Pour vous donner une idée de mon niveau d’angoisse, ça fait trois jours que je n’ai pas bandé. Ben oui. Ça peut vous paraître anecdotique, mais c’est un signe qui ne trompe pas. Même pas un peu le matin au réveil, même pas en caressant le corps nu de mon amie. Rien. Que dalle. Mon sang est trop occupé à irriguer les glandes de la peur et l’estomac là où il lui faut du sang pour se nouer comme se nouent les estomacs quand un canon est posé sur la tempe de leur propriétaire. J’ai juste envie de me cacher dans un coin en attendant que le monde s’effondre.

Si je n’ai rien a dire à mes parents, c’est que le dialogue a longtemps été rompu et que nous sommes maintenant quasiment des étrangers l’un pour l’autre. Si je n’ai rien à dire au fâcheux organisme, c’est que je n’ai jamais véritablement pensé à élaborer de discours justifiant mon droit à la survie. Poète contemplateur que je suis. Même si j’y avais pensé, je n’aurais sans doute pas accepté d’utiliser les termes clés qui sont de bon ton à notre époque de broyage des individus au profit du profit. Je ne suis pas proactif comme garçon, plutôt amateuractif.

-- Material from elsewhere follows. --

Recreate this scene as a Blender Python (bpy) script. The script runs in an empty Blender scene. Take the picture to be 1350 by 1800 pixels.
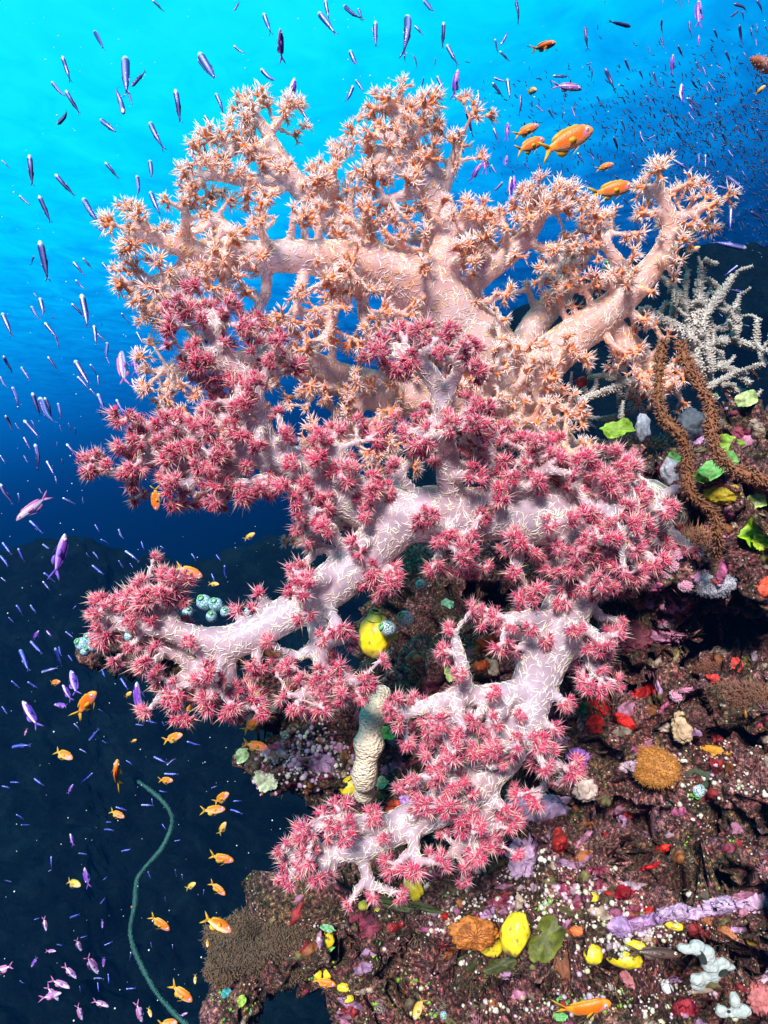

Je crois que famille et travail sont les deux concepts qui me posent le plus de soucis dans la vie de tous les jours. Hein ? Ah oui, patrie aussi, puisque je ne suis pas patriote pour un sous, mais enfin, là, pour une fois, je me dis que je suis né à la bonne époque puisque personne n’exige de moi que je le sois. C’est marrant comme quand on cite travail et famille le troisième terme vient toujours immédiatement en tête, hein ? Ouais, ben là j’ai pas la tête à me marrer.

Bref, c’est une journée de l’angoisse. C’est pas la mort, mais il faudra bien laisser passer trois jours avant que mon organisme l’ait intégré. Dans le cas où l’on me fiche la paix pour mon rendez-vous.